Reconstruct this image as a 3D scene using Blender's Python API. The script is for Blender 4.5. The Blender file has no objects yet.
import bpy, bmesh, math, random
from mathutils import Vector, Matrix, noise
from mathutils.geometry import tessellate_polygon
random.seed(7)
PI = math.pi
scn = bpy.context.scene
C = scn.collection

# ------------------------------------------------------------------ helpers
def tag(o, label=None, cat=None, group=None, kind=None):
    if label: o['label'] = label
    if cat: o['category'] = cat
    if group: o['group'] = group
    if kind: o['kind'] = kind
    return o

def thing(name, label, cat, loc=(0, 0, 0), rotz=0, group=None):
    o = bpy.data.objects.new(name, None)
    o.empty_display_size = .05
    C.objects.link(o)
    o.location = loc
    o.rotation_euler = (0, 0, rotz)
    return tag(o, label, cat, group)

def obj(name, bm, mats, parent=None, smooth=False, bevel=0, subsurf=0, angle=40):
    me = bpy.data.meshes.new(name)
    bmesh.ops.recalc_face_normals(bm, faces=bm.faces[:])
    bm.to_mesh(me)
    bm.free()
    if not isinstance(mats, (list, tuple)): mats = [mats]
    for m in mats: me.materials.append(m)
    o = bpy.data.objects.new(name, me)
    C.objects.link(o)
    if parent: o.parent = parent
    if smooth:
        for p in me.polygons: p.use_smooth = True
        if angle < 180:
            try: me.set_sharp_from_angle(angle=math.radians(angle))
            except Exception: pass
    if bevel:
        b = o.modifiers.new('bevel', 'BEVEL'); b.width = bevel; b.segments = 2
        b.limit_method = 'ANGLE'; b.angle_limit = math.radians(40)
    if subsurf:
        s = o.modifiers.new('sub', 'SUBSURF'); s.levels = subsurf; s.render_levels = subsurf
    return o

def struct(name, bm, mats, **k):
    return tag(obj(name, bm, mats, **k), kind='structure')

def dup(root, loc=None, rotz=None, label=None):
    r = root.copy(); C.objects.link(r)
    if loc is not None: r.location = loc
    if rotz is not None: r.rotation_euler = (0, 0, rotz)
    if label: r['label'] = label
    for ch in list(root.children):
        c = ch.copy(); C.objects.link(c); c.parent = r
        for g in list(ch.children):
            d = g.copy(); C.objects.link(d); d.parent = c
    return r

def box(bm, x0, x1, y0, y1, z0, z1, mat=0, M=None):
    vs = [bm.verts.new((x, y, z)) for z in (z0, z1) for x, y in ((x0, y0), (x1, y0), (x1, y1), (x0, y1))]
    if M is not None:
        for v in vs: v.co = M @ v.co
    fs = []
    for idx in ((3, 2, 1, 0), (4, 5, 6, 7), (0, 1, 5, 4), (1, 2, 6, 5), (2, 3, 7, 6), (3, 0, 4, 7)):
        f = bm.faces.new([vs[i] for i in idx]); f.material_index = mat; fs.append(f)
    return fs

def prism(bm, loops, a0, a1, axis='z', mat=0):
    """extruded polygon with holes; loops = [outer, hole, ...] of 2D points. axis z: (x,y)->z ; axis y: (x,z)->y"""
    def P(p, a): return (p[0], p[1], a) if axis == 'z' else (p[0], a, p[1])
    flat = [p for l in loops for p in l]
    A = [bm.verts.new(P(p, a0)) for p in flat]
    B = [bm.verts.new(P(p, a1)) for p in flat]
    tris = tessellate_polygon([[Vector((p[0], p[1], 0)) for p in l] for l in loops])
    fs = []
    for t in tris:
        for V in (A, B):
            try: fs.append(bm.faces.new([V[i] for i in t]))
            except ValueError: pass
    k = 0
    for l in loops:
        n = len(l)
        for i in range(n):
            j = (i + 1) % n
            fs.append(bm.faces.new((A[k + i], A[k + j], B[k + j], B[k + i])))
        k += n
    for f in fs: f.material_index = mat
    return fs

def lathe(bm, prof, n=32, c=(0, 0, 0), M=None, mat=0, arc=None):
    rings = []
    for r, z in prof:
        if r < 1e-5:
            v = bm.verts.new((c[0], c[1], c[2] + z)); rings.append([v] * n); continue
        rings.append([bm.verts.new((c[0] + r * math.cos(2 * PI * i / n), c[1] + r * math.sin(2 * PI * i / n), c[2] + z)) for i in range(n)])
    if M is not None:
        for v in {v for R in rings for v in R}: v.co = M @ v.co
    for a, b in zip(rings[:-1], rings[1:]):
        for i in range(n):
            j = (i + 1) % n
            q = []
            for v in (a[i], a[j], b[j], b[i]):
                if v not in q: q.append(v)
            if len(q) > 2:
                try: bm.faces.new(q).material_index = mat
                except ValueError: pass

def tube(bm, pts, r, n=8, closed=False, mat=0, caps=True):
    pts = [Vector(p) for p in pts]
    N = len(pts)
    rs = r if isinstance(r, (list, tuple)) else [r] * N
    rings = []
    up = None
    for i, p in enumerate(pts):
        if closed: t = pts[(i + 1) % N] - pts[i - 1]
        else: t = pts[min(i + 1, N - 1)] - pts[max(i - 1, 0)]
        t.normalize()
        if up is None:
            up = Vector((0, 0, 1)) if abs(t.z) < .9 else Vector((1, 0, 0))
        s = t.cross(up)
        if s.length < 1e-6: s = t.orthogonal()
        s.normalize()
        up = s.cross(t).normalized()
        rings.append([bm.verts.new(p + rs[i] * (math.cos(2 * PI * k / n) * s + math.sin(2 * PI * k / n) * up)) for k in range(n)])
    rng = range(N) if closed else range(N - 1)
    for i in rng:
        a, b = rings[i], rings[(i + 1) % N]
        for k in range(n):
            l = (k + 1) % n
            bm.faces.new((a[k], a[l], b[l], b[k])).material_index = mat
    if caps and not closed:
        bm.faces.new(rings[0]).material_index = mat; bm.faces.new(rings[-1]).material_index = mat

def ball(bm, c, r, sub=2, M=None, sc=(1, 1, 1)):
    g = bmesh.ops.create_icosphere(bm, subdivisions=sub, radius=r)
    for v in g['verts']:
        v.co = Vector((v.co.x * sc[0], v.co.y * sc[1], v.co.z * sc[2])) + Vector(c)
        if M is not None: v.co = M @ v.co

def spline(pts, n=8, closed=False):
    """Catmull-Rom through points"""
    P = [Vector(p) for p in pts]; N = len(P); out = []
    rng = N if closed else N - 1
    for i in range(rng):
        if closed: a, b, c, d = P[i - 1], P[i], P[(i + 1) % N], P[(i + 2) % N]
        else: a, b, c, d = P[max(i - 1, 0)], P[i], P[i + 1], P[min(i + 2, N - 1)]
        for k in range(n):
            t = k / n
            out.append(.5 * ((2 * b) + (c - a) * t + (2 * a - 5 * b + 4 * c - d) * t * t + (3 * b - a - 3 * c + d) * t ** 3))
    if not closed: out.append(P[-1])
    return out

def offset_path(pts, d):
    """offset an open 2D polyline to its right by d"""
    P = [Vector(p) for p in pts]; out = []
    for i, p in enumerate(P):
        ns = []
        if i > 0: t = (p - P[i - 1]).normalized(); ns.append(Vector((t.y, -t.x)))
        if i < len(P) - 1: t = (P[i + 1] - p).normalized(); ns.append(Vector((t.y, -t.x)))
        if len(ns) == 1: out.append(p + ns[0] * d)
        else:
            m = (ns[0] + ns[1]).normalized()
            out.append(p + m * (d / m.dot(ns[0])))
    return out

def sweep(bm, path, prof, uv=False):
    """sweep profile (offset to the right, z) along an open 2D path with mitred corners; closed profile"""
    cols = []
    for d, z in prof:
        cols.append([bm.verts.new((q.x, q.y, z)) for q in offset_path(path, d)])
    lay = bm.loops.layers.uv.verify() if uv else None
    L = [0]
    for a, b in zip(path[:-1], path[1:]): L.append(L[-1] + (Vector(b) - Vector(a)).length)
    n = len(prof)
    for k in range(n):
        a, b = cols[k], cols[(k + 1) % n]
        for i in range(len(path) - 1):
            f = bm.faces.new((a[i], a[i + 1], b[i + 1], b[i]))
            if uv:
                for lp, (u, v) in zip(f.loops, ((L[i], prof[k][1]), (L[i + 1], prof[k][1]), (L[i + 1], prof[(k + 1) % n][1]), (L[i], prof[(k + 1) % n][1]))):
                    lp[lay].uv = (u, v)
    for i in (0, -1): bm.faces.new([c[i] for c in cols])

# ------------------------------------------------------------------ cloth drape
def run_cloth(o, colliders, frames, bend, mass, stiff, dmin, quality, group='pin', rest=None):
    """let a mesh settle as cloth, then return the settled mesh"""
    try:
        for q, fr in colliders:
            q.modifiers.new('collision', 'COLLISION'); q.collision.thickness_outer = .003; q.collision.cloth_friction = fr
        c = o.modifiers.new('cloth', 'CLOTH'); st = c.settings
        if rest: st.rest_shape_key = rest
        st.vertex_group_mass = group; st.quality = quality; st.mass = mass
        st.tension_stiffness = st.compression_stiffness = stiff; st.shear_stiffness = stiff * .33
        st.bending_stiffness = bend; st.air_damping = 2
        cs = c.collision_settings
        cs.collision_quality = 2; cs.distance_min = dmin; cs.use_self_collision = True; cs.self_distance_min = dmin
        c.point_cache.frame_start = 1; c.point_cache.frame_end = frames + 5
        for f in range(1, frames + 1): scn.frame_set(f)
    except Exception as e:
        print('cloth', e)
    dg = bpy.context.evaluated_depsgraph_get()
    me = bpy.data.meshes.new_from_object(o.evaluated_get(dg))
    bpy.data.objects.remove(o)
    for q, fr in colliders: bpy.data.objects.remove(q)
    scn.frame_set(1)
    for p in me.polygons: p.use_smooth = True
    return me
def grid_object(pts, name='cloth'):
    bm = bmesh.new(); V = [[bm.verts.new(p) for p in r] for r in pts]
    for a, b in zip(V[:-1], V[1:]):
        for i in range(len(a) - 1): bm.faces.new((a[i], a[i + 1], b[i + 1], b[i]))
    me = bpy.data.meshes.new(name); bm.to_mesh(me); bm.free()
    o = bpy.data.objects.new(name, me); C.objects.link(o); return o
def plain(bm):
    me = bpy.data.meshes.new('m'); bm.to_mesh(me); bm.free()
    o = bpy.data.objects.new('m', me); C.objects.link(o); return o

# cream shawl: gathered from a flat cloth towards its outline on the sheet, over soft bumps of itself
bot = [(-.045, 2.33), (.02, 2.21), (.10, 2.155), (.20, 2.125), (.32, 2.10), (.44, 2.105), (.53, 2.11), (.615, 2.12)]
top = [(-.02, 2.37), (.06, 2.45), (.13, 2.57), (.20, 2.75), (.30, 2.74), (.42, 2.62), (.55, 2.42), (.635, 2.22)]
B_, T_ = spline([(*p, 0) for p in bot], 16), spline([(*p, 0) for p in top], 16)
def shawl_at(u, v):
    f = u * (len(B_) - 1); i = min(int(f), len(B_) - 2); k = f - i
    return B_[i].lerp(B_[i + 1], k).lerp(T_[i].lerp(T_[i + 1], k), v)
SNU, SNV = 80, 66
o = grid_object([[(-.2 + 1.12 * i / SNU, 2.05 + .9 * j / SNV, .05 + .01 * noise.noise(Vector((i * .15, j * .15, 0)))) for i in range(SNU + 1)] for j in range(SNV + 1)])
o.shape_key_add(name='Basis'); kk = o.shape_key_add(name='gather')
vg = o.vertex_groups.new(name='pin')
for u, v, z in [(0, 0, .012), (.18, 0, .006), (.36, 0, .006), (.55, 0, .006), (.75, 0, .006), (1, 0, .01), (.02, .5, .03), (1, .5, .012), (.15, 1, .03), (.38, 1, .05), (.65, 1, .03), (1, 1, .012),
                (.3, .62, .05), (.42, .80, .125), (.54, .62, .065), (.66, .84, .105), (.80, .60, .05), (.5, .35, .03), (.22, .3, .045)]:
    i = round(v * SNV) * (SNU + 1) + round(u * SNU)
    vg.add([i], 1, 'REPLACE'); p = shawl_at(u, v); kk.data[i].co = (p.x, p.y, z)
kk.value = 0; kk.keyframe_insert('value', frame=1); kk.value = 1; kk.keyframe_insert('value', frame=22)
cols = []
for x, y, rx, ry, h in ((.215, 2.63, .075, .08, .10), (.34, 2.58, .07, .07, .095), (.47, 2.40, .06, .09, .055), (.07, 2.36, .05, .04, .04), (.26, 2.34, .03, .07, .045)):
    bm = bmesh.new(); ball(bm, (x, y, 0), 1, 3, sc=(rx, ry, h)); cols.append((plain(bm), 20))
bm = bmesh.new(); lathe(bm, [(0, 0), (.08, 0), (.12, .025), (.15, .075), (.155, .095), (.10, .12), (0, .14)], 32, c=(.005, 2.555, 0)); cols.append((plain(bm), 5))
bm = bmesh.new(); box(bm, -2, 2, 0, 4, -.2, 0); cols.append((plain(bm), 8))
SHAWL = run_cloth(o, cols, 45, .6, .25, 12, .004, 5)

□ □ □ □

Return, please, the lines of the data from the first through the line containing "C = scn.collection", both kept, exactly as they stand and nothing more.

Reconstruct this image as a 3D scene using Blender's Python API. The script is for Blender 4.5. The Blender file has no objects yet.
import bpy, bmesh, math, random
from mathutils import Vector, Matrix, noise
from mathutils.geometry import tessellate_polygon
random.seed(7)
PI = math.pi
scn = bpy.context.scene
C = scn.collection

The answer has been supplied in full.